REQUIREMENT: Copy out every record precisely.

EXCERPTED RECORDS:
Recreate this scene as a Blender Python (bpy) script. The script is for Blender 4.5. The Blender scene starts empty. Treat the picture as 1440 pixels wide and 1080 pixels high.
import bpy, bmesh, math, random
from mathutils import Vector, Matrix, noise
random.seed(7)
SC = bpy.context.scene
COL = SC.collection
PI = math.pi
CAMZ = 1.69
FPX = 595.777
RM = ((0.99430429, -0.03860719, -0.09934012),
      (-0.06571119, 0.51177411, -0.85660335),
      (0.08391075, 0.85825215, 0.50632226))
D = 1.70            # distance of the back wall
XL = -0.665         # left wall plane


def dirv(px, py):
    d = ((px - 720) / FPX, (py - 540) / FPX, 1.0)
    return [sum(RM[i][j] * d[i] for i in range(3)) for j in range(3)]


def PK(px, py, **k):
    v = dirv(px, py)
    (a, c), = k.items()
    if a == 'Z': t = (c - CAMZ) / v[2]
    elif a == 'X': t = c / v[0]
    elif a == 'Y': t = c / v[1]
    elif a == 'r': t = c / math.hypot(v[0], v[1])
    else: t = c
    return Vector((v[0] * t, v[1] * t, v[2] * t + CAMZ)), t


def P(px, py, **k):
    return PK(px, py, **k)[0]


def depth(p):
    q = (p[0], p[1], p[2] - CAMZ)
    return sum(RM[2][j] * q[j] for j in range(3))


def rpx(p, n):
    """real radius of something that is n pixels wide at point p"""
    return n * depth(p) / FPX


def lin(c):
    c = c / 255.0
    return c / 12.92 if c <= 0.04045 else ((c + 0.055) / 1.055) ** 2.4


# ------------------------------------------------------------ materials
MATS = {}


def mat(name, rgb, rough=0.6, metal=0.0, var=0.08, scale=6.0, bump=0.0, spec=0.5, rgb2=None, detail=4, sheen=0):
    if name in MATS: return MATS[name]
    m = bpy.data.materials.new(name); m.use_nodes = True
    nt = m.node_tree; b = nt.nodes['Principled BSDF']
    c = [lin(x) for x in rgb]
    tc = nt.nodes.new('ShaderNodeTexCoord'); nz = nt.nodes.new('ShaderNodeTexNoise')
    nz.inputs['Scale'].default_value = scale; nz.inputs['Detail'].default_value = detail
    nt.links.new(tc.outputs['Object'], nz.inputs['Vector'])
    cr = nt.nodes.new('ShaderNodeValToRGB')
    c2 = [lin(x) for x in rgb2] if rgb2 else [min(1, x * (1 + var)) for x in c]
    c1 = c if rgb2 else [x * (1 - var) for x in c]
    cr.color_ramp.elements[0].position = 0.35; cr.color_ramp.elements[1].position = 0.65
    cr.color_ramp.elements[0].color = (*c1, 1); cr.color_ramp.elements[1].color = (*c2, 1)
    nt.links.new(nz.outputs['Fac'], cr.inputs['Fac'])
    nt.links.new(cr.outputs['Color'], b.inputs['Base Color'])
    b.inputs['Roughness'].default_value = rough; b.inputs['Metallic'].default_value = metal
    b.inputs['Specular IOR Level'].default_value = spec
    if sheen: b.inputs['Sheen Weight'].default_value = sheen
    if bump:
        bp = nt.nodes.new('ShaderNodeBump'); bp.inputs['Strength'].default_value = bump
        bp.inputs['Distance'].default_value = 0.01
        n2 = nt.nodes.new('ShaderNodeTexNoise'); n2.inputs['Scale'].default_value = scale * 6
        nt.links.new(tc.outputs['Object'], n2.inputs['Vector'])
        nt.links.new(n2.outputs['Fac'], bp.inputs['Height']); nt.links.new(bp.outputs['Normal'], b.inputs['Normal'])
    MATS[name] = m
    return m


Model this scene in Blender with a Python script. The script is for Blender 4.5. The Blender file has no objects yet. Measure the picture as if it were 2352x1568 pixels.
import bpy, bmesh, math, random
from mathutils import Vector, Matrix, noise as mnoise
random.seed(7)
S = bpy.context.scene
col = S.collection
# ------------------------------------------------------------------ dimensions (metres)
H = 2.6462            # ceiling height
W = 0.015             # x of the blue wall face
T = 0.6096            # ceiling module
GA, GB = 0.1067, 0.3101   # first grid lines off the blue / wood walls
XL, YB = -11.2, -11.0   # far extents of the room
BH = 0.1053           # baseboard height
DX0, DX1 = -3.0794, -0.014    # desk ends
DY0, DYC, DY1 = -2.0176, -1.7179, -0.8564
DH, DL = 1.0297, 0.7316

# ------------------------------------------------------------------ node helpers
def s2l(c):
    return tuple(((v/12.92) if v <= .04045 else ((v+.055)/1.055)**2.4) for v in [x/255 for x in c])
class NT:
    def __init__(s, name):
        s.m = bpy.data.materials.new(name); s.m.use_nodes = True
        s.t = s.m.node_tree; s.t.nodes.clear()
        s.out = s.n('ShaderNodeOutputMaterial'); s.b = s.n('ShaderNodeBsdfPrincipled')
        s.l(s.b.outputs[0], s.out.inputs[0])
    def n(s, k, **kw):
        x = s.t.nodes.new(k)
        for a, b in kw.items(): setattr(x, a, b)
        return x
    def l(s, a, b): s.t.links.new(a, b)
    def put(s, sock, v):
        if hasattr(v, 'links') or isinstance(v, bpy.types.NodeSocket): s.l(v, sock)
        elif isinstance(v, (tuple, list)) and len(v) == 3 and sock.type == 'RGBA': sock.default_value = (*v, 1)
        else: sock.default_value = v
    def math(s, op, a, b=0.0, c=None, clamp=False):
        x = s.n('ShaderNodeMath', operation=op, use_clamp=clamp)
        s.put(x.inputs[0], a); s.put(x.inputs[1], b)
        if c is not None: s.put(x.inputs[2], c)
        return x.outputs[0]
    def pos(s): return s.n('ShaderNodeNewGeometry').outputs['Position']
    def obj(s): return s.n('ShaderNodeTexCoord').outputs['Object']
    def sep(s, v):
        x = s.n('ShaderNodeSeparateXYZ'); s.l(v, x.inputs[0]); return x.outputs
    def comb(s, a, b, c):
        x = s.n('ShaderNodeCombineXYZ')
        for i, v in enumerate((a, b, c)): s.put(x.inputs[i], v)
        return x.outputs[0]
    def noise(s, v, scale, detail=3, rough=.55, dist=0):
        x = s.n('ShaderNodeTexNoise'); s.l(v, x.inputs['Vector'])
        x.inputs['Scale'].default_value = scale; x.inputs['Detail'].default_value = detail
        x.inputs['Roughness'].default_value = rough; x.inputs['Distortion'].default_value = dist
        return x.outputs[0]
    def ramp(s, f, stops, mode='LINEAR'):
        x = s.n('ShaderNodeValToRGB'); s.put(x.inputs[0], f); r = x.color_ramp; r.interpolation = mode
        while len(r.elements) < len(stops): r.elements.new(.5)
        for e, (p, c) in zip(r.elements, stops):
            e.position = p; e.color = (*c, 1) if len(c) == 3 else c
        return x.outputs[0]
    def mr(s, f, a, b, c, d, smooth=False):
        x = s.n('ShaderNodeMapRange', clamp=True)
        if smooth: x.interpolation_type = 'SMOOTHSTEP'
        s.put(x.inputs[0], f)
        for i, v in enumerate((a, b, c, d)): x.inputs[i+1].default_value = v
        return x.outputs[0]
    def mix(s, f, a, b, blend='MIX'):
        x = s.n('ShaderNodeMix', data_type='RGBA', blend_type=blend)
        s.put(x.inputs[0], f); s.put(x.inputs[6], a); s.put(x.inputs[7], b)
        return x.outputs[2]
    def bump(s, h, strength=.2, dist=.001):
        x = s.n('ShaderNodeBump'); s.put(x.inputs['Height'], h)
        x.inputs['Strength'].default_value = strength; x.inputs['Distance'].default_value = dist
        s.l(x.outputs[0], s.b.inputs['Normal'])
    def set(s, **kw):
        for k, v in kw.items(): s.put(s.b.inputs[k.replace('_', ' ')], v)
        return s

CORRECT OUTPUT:
Recreate this scene as a Blender Python (bpy) script. The script is for Blender 4.5. The Blender scene starts empty. Treat the picture as 1440 pixels wide and 1080 pixels high.
import bpy, bmesh, math, random
from mathutils import Vector, Matrix, noise
random.seed(7)
SC = bpy.context.scene
COL = SC.collection
PI = math.pi
CAMZ = 1.69
FPX = 595.777
RM = ((0.99430429, -0.03860719, -0.09934012),
      (-0.06571119, 0.51177411, -0.85660335),
      (0.08391075, 0.85825215, 0.50632226))
D = 1.70            # distance of the back wall
XL = -0.665         # left wall plane


def dirv(px, py):
    d = ((px - 720) / FPX, (py - 540) / FPX, 1.0)
    return [sum(RM[i][j] * d[i] for i in range(3)) for j in range(3)]


def PK(px, py, **k):
    v = dirv(px, py)
    (a, c), = k.items()
    if a == 'Z': t = (c - CAMZ) / v[2]
    elif a == 'X': t = c / v[0]
    elif a == 'Y': t = c / v[1]
    elif a == 'r': t = c / math.hypot(v[0], v[1])
    else: t = c
    return Vector((v[0] * t, v[1] * t, v[2] * t + CAMZ)), t


def P(px, py, **k):
    return PK(px, py, **k)[0]


def depth(p):
    q = (p[0], p[1], p[2] - CAMZ)
    return sum(RM[2][j] * q[j] for j in range(3))


def rpx(p, n):
    """real radius of something that is n pixels wide at point p"""
    return n * depth(p) / FPX


def lin(c):
    c = c / 255.0
    return c / 12.92 if c <= 0.04045 else ((c + 0.055) / 1.055) ** 2.4


# ------------------------------------------------------------ materials
MATS = {}


def mat(name, rgb, rough=0.6, metal=0.0, var=0.08, scale=6.0, bump=0.0, spec=0.5, rgb2=None, detail=4, sheen=0):
    if name in MATS: return MATS[name]
    m = bpy.data.materials.new(name); m.use_nodes = True
    nt = m.node_tree; b = nt.nodes['Principled BSDF']
    c = [lin(x) for x in rgb]
    tc = nt.nodes.new('ShaderNodeTexCoord'); nz = nt.nodes.new('ShaderNodeTexNoise')
    nz.inputs['Scale'].default_value = scale; nz.inputs['Detail'].default_value = detail
    nt.links.new(tc.outputs['Object'], nz.inputs['Vector'])
    cr = nt.nodes.new('ShaderNodeValToRGB')
    c2 = [lin(x) for x in rgb2] if rgb2 else [min(1, x * (1 + var)) for x in c]
    c1 = c if rgb2 else [x * (1 - var) for x in c]
    cr.color_ramp.elements[0].position = 0.35; cr.color_ramp.elements[1].position = 0.65
    cr.color_ramp.elements[0].color = (*c1, 1); cr.color_ramp.elements[1].color = (*c2, 1)
    nt.links.new(nz.outputs['Fac'], cr.inputs['Fac'])
    nt.links.new(cr.outputs['Color'], b.inputs['Base Color'])
    b.inputs['Roughness'].default_value = rough; b.inputs['Metallic'].default_value = metal
    b.inputs['Specular IOR Level'].default_value = spec
    if sheen: b.inputs['Sheen Weight'].default_value = sheen
    if bump:
        bp = nt.nodes.new('ShaderNodeBump'); bp.inputs['Strength'].default_value = bump
        bp.inputs['Distance'].default_value = 0.01
        n2 = nt.nodes.new('ShaderNodeTexNoise'); n2.inputs['Scale'].default_value = scale * 6
        nt.links.new(tc.outputs['Object'], n2.inputs['Vector'])
        nt.links.new(n2.outputs['Fac'], bp.inputs['Height']); nt.links.new(bp.outputs['Normal'], b.inputs['Normal'])
    MATS[name] = m
    return m


Model this scene in Blender with a Python script. The script is for Blender 4.5. The Blender file has no objects yet. Measure the picture as if it were 2352x1568 pixels.
import bpy, bmesh, math, random
from mathutils import Vector, Matrix, noise as mnoise
random.seed(7)
S = bpy.context.scene
col = S.collection
# ------------------------------------------------------------------ dimensions (metres)
H = 2.6462            # ceiling height
W = 0.015             # x of the blue wall face
T = 0.6096            # ceiling module
GA, GB = 0.1067, 0.3101   # first grid lines off the blue / wood walls
XL, YB = -11.2, -11.0   # far extents of the room
BH = 0.1053           # baseboard height
DX0, DX1 = -3.0794, -0.014    # desk ends
DY0, DYC, DY1 = -2.0176, -1.7179, -0.8564
DH, DL = 1.0297, 0.7316

# ------------------------------------------------------------------ node helpers
def s2l(c):
    return tuple(((v/12.92) if v <= .04045 else ((v+.055)/1.055)**2.4) for v in [x/255 for x in c])
class NT:
    def __init__(s, name):
        s.m = bpy.data.materials.new(name); s.m.use_nodes = True
        s.t = s.m.node_tree; s.t.nodes.clear()
        s.out = s.n('ShaderNodeOutputMaterial'); s.b = s.n('ShaderNodeBsdfPrincipled')
        s.l(s.b.outputs[0], s.out.inputs[0])
    def n(s, k, **kw):
        x = s.t.nodes.new(k)
        for a, b in kw.items(): setattr(x, a, b)
        return x
    def l(s, a, b): s.t.links.new(a, b)
    def put(s, sock, v):
        if hasattr(v, 'links') or isinstance(v, bpy.types.NodeSocket): s.l(v, sock)
        elif isinstance(v, (tuple, list)) and len(v) == 3 and sock.type == 'RGBA': sock.default_value = (*v, 1)
        else: sock.default_value = v
    def math(s, op, a, b=0.0, c=None, clamp=False):
        x = s.n('ShaderNodeMath', operation=op, use_clamp=clamp)
        s.put(x.inputs[0], a); s.put(x.inputs[1], b)
        if c is not None: s.put(x.inputs[2], c)
        return x.outputs[0]
    def pos(s): return s.n('ShaderNodeNewGeometry').outputs['Position']
    def obj(s): return s.n('ShaderNodeTexCoord').outputs['Object']
    def sep(s, v):
        x = s.n('ShaderNodeSeparateXYZ'); s.l(v, x.inputs[0]); return x.outputs
    def comb(s, a, b, c):
        x = s.n('ShaderNodeCombineXYZ')
        for i, v in enumerate((a, b, c)): s.put(x.inputs[i], v)
        return x.outputs[0]
    def noise(s, v, scale, detail=3, rough=.55, dist=0):
        x = s.n('ShaderNodeTexNoise'); s.l(v, x.inputs['Vector'])
        x.inputs['Scale'].default_value = scale; x.inputs['Detail'].default_value = detail
        x.inputs['Roughness'].default_value = rough; x.inputs['Distortion'].default_value = dist
        return x.outputs[0]
    def ramp(s, f, stops, mode='LINEAR'):
        x = s.n('ShaderNodeValToRGB'); s.put(x.inputs[0], f); r = x.color_ramp; r.interpolation = mode
        while len(r.elements) < len(stops): r.elements.new(.5)
        for e, (p, c) in zip(r.elements, stops):
            e.position = p; e.color = (*c, 1) if len(c) == 3 else c
        return x.outputs[0]
    def mr(s, f, a, b, c, d, smooth=False):
        x = s.n('ShaderNodeMapRange', clamp=True)
        if smooth: x.interpolation_type = 'SMOOTHSTEP'
        s.put(x.inputs[0], f)
        for i, v in enumerate((a, b, c, d)): x.inputs[i+1].default_value = v
        return x.outputs[0]
    def mix(s, f, a, b, blend='MIX'):
        x = s.n('ShaderNodeMix', data_type='RGBA', blend_type=blend)
        s.put(x.inputs[0], f); s.put(x.inputs[6], a); s.put(x.inputs[7], b)
        return x.outputs[2]
    def bump(s, h, strength=.2, dist=.001):
        x = s.n('ShaderNodeBump'); s.put(x.inputs['Height'], h)
        x.inputs['Strength'].default_value = strength; x.inputs['Distance'].default_value = dist
        s.l(x.outputs[0], s.b.inputs['Normal'])
    def set(s, **kw):
        for k, v in kw.items(): s.put(s.b.inputs[k.replace('_', ' ')], v)
        return s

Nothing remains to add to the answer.